D’abord, parce que les discours conditionnent l’orateur. Il lui serait maintenant difficile de se sortir du piège verbal qu’il s’est tendu à lui-même, même si les auditeurs arabes ont appris à ne pas prendre les discours grandiloquents au pied de la lettre.
Ensuite, parce que les discours arabes extrémistes deviennent immédiatement des armes aux mains des extrémistes israéliens. Ils renforcent l’opinion générale, selon aussi Ehoud Barak, que “nous n’avons pas de partenaire pour la paix”. L’image en miroir de Meshal, Avigdor Lieberman, a déjà utilisé ce discours comme arme principale pour rejeter la condamnation européenne du nouveau projet de colonie destructeur de Nétanyahou.

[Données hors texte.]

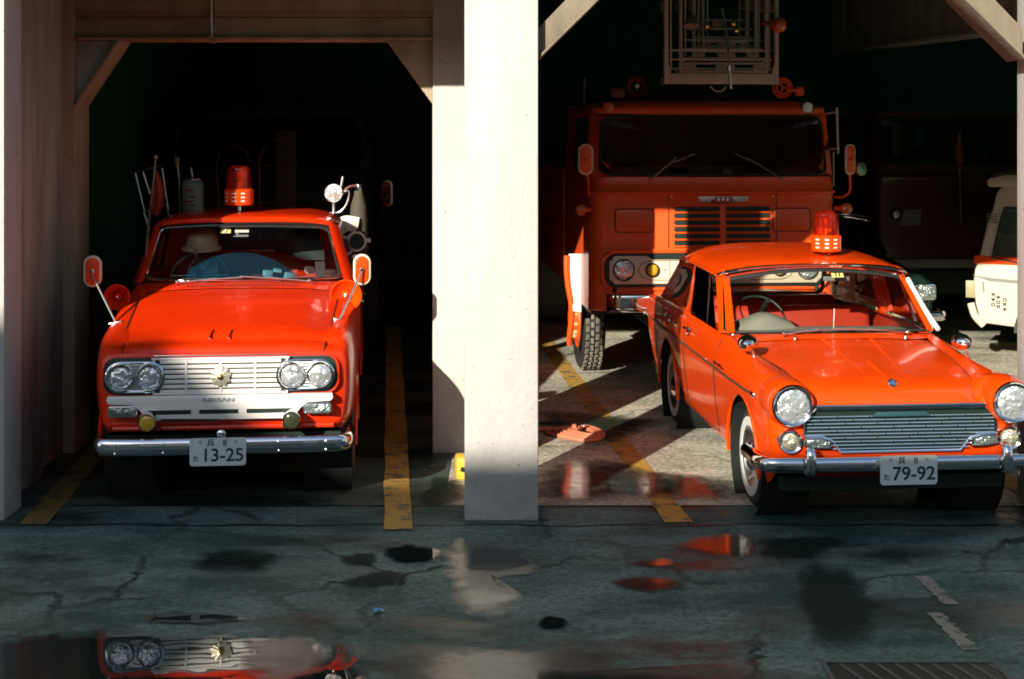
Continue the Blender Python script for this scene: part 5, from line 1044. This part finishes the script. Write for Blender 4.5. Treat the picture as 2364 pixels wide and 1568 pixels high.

EN RÉALITÉ, Meshaal est maintenant plus que jamais prêt à un compromis (comme l’était Nasser à l’époque où il faisait le discours que j’ai évoqué.) Il a dit que bien que n’étant pas prêt à faire lui-même la paix avec Israël, il accepterait un accord de paix signé par Mahmoud Abbas et ratifié par un référendum palestinien. Il a dit également qu’un tel accord devrait être basé sur les frontières de 1967. Il sait, bien entendu, qu’Abbas est disposé à une solution “acceptée” du problème des réfugiés – acceptée, en fait, par Israël.
L’ennui, c’est que dans son discours public enflammé il a dit tout le contraire, et pire. C’est ce qu’avait fait Nasser, et ça l’a tué. C’est aussi ce qu’a fait, pendant quelque temps, Yasser Arafat, jusqu’à ce qu’il ait vu la folie de cette méthode. Comme, je crois, cela se passera pour Khaled Meshaal, quand il le faudra.
Il n’y a pas d’échappatoire à la simple vérité qu’il y aura deux États entre le fleuve et la mer – aussi bien qu’entre la mer et le fleuve.
À moins de vouloir que tout le pays – de la mer au fleuve, du fleuve à la mer – devienne un immense cimetière.